Soon, the Colonel was looking to move Elvis’ recording contract from Sun to a larger, national record company. By the fall of 1955, Phillips was feeling the cash flow pressure of trying to keep enough records in the sale pipeline for two artists, Elvis and the recently arrived Johnny Cash. In November 1955, Phillips sold Presley’s recording contract to RCA for $35,000. Looking back, this may sound like a poor decision. But at the time, Phillips was pressed for cash and the time remaining on Elvis’ contract was winding down. Much like when a struggling baseball team has one star player who is about to be lost to free agency, Phillips traded his star for a prospect. In this case, the prospect was the cash that would keep Phillips and Sun in business and allow Phillips to record the many other artists who were beginning to make their way to Sun’s Union Avenue studios.

So, Elvis Presley left Sun at the end of 1955. He would never again officially record at the Sun Studios…….



A couple of footnotes on the birth of rock and roll…

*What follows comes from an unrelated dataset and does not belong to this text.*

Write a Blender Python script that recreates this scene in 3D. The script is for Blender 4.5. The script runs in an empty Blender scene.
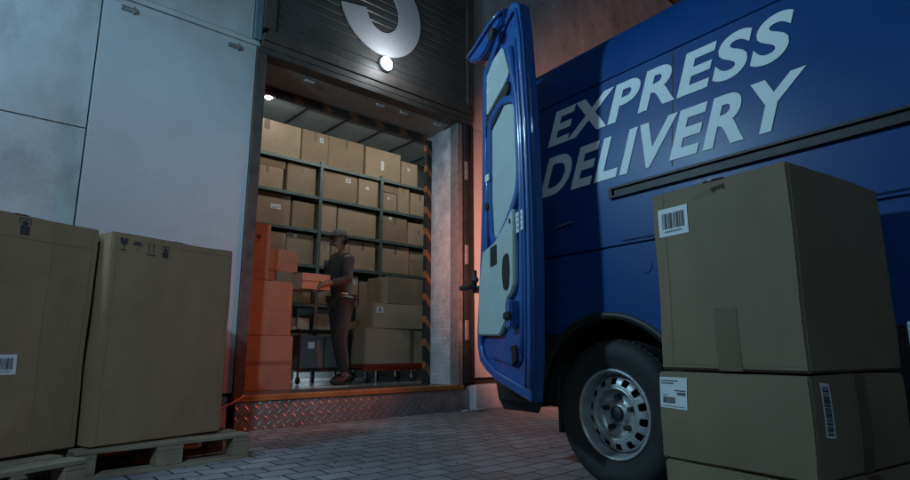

While Elvis was trying to get the “negro feel”, as Sam Phillips put it, or just trying to rip off blues artists as other think in 1955, a black man from St. Louis was attacking rock and roll from the opposite direction. Chuck Berry’s rock classic “Maybellene” was based directly on the old country song, “Ida Red”. Funny how Elvis’ critics never seem to mention that.

Shortly after Elvis' version of "Blue Moon of Kentucky" was released, Bill Monroe re-recorded the song. This version began with the first verse and chorus being in the same waltz tempo as his original version, then the song goes into an up tempo beat similar to that used in Elvis' version. Monroe continued to perfmorm the song in that manner until his death in the 1990's.